The inventory tracking is working well, says Chris Sheehan, Uptown Cycles' co-owner and manager, and customers like the kiosk. In the coming months, Sheehan hopes to expand on the system's functions to enhance the store experience, by providing appropriate media to its customers who use the kiosk. Such media could include coupons based on what they purchase. The retailer plans to offer a loyalty program in March 2010 that would enable customers to set up a store account, linked to coupons and rewards based on their spending habits. The kiosk would also allow patrons to purchase gift cards.

The solution is an example of how simple a Freedom Shopping installation can be, Simmons says, since it integrates directly with the store's existing point-of-sale system. "It's a pre-bundled, ready-to-go solution," he states. "Our goal with the FLiP suite has been to demystify RFID and make it plug-and-play." The system comes with four options—solely inventory management with tags, software and a handheld reader; inventory management as well as security, with the addition of the security gate; inventory, security and a kiosk; or all of the former functions in addition to one enabling customers to pay in cash at the kiosk. The cost averages between $12,000 and $35,000, based on the particular option selected.

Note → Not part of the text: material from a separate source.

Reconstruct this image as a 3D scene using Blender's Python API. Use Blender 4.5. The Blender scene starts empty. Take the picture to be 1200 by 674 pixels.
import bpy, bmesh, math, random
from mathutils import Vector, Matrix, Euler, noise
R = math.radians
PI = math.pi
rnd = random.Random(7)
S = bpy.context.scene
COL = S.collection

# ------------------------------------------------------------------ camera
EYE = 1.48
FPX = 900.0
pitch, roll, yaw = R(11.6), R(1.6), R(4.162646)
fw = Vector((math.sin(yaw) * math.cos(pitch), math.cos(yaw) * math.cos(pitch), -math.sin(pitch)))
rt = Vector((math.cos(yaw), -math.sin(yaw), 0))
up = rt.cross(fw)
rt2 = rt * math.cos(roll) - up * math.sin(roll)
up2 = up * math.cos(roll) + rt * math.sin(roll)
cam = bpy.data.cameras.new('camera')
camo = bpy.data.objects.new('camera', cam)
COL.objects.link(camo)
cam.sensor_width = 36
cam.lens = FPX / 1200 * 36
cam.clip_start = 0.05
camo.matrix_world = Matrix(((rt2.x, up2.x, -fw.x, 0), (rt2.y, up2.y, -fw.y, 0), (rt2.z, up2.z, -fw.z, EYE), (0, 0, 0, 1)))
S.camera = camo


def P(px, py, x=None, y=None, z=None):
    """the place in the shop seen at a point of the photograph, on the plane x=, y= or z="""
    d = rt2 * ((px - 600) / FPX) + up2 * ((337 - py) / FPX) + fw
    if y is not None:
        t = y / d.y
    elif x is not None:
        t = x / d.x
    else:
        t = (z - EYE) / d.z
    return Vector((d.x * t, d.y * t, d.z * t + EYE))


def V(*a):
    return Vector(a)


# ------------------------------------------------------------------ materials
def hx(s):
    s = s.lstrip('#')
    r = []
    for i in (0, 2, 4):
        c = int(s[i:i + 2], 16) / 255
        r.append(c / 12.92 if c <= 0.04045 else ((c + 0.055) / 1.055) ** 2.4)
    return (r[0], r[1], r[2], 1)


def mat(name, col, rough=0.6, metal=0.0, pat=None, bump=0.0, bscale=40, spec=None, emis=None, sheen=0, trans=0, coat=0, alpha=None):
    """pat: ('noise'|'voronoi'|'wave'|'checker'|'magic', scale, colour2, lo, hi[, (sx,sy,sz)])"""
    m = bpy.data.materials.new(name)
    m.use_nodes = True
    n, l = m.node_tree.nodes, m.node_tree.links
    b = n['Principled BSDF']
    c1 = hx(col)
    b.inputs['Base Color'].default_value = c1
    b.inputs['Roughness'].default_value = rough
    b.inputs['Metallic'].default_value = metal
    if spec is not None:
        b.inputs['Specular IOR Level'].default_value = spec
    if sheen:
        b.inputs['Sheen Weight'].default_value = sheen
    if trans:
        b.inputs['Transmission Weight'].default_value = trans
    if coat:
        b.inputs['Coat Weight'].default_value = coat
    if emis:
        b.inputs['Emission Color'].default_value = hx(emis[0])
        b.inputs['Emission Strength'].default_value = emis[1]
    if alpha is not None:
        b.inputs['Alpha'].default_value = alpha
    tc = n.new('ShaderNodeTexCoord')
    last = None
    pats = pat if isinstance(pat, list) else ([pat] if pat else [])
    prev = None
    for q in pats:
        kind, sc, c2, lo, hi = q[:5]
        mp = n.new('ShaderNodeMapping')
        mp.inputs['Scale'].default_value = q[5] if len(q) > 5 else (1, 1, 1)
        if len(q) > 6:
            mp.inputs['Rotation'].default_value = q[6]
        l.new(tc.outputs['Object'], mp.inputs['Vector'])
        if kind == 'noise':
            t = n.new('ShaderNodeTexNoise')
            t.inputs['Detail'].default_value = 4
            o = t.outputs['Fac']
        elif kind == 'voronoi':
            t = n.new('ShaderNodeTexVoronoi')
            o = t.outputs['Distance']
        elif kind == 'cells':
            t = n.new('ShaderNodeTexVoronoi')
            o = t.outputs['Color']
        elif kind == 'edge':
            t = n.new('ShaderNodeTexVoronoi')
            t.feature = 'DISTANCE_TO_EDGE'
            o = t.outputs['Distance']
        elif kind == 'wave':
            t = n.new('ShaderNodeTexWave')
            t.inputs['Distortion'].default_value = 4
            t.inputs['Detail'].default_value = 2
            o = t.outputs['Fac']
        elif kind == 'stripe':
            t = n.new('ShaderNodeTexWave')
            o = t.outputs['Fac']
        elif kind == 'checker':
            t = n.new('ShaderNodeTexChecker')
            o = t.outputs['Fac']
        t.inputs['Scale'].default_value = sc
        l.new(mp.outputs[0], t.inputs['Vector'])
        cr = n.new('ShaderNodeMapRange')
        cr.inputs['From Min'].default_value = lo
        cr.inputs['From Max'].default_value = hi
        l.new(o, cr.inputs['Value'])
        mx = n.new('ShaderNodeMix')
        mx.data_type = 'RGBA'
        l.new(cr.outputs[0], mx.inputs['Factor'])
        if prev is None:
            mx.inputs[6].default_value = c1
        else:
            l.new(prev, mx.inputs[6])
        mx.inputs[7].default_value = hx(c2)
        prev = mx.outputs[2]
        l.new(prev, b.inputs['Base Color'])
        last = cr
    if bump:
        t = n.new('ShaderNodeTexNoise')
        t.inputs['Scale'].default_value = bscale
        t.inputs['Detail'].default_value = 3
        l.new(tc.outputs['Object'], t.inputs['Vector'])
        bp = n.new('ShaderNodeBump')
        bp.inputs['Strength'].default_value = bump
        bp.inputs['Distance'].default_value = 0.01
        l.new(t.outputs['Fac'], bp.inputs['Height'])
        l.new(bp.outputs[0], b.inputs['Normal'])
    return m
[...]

"The kiosk has brought in some new sales," Sheehan says, "but we expect the real increase to happen when we bring in the customer loyalty/rewards element to it."

The main benefit for Uptown Cycles, according to Sheehan, has been improved inventory accuracy. Because each item is tracked with RFID from the time it arrives at the store until it is purchased or taken through the security system reader, he says, there is less opportunity for items to disappear through theft by staff members or customers. Employees, he adds, "know the inventory is accurate, and are more careful with their actions."